La grottesca vita di un operatore sociale dell’accoglienza

Sarebbe ironica la vita di un operatore sociale, se non fosse – in verità – grottesca, in una dicotomia pirandelliana che calza magnificamente anche ai giorni attuali. L’evoluzione del sociale italiano ha portato all’affermarsi e all’istituzionalizzarsi di una serie di figure professionali fino a pochi anni prima inesistenti: come quella dell’operatore dell’accoglienza.

Anche i richiedenti protezione internazionale, in realtà, hanno subito un’evoluzione da tutti i punti di vista: normativa, istituzionale, gestionale. Lo stesso principio di diritto d’asilo è stato deprivato di un significato univoco, andando incontro velocemente a una deframmentazione di declinazioni diverse, là dove il diritto diventa pericolosamente suscettibile di soggettività.

Marco Ehlardo è un esperto del settore sociale, e da tempo si occupa di migranti, oltre a esser stato project manager di un programma di accoglienza per richiedenti asilo e rifugiati. Da quest’esperienza è nato il suo ultimo libro, edito da Edizioni Spartaco, “Fratello John, Sorella Mary” che ha un sottotitolo più esplicativo di qualsiasi recensione: “Le nuove avventure semiserie dell’operatore sociale precario Mauro Eliah”.

Mauro Eliah ci racconta la quotidiana vita di chi lavora, completamente immerso, nel settore sociale, in particolare quello dell’accoglienza a richiedenti asilo, che negli ultimi anni ha occupato gran parte della sfera settoriale. Racconta la difficoltà di giostrarsi tra le tante maglie burocratiche, i finanziamenti pubblici, le cariche amministrative, gli impedimenti a dir poco assurdi di colleghi e capi. Ogni giorno è un campo minato di difficoltà e problemi da risolvere, in una successione stra-ordinaria di cicli problematici che parevano risolti: come a dire che il settore sociale è una trincea da dove, ogni giorno, si rintuzzano attacchi e incursioni, un’occupazione di frontiera, dove sempre bisogna riorganizzarsi in tempi strettissimi e dove si ha la necessità – pena, la rotta – di prendere iniziative non codificate né programmate.

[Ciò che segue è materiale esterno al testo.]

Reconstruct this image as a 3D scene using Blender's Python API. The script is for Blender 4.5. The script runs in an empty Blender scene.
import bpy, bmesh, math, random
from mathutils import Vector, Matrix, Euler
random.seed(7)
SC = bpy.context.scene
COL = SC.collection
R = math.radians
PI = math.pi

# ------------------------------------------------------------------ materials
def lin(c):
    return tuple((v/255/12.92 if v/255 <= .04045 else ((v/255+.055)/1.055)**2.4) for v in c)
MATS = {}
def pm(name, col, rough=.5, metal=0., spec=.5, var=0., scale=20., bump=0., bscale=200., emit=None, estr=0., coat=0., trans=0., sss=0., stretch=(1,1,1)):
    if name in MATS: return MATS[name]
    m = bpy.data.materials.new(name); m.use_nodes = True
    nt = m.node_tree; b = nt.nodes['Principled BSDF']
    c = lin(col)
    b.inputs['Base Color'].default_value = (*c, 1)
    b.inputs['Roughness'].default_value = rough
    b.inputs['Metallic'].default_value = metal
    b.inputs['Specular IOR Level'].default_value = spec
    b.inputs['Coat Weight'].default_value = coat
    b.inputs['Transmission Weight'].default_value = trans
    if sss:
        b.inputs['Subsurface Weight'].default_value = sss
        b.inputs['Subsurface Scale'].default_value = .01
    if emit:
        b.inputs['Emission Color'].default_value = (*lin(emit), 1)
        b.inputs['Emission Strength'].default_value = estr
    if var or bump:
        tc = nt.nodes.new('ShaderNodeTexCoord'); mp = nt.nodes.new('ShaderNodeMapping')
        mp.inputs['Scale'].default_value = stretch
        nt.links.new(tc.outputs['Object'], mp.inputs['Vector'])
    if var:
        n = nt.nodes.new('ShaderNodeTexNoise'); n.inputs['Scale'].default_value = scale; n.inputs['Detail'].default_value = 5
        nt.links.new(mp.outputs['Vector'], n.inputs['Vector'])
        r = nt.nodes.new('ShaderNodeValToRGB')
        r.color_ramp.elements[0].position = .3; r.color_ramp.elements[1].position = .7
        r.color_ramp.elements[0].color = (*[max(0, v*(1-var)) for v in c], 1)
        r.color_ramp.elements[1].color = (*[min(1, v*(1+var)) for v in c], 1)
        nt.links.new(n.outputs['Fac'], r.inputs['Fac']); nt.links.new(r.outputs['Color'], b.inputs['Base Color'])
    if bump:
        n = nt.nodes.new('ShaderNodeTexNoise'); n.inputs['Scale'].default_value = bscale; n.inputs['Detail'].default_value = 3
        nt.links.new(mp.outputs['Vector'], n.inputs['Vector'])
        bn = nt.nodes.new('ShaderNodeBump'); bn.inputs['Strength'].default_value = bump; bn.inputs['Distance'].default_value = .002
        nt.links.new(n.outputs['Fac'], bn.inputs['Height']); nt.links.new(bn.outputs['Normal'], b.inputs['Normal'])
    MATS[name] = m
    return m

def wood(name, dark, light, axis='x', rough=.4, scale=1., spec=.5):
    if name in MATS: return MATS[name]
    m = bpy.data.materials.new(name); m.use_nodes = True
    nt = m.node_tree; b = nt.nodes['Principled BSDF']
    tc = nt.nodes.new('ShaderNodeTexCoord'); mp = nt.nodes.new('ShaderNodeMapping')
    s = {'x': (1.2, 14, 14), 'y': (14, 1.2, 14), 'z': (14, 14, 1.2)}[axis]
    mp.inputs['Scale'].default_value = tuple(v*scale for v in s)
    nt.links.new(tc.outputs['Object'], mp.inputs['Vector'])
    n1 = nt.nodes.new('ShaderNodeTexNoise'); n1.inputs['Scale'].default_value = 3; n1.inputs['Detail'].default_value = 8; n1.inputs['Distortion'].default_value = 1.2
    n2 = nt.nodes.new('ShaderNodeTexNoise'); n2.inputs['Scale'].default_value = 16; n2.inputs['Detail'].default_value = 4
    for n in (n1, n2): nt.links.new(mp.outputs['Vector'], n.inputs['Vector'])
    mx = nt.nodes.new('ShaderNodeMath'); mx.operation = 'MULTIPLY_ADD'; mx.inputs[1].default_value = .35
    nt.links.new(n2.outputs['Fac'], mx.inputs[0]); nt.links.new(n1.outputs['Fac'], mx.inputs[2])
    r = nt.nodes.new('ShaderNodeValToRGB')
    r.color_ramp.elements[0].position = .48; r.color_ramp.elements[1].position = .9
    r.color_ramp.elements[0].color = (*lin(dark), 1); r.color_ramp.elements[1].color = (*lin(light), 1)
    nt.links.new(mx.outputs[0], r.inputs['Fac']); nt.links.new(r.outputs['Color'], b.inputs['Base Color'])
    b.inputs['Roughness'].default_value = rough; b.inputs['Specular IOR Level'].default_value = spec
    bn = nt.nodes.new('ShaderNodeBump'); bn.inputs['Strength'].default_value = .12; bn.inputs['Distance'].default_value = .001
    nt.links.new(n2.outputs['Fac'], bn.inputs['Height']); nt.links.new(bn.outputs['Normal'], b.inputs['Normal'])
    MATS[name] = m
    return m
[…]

Il mondo di Mauro Eliah è popolato di figure poste su piani livelli ma che vengono caricate di valori universali e complessi: c’è tutta una complessa umanità colta in ogni suo atteggiamento più completo e coinvolgente, colto dall’occhio vigile del narratore che legge tutto attraverso un’insofferenza sempre costruttiva e mai distruttiva, consapevole che arrendersi significherebbe far venir meno l’unica resistenza sociale possibile in un mondo dove le urla soffocano le notizie e dove l’incitamento all’odio è una pratica dolorosamente diffusa e propagata. L’operatore sociale cerca di assecondare tutti i venti avversi, laddove impossibile è dominarli, senza farsi distruggere né portare fuori rotta. Nel suo lavoro, inevitabilmente l’operatore sociale coinvolge la sua interiorità, il suo mondo di etica e morale, che spesso stride e collide con chi finanzia e chi dirige, riducendo l’accoglienza a una banale pratica burocratica, obbligatoria, come fosse un’inevitabilità del destino. Ma accogliere vuol dire ben altro, e Mauro Eliah lo sa. Come bene lo sa Marco Ehlardo, il quale ci documenta tutto questo attraverso una finzione ma pur sempre intensa, sapida, costruita con uno stile accattivante, con un’ironia sottile ma mai denigratoria, con una consapevolezza che non diventa mai sfrontatezza.

Marco Ehlardo fa conoscere dall’interno l’universo complesso dei richiedenti asilo e dei profughi, dei tanti uomini e delle tante donne che attraversano il mare e approdano in Italia come primo luogo d’Europa. Lo fa conoscere con, in aggiunta, tutte le complessità che una città come Napoli, in sottofondo, presenta e dimostra: il buonismo, il pietismo, la violenza, la difficoltà del lavoro, gli ostacoli burocratici, l’insofferenza dell’équipe, l’assenza di preparazione degli operatori, la solitudine degli operatori stessi, il loro inevitabile coinvolgimento emotivo e personale. Marco Ehlardo realizza tutto questo, in un testo divertente e “semiserio”, che sublima però un’affermazione fondamentale, da cui bisognerebbe partire per restare umani e cambiare un po’ in meglio: “Tutti i migranti sono uomini”. Senza buonismi né razzismi.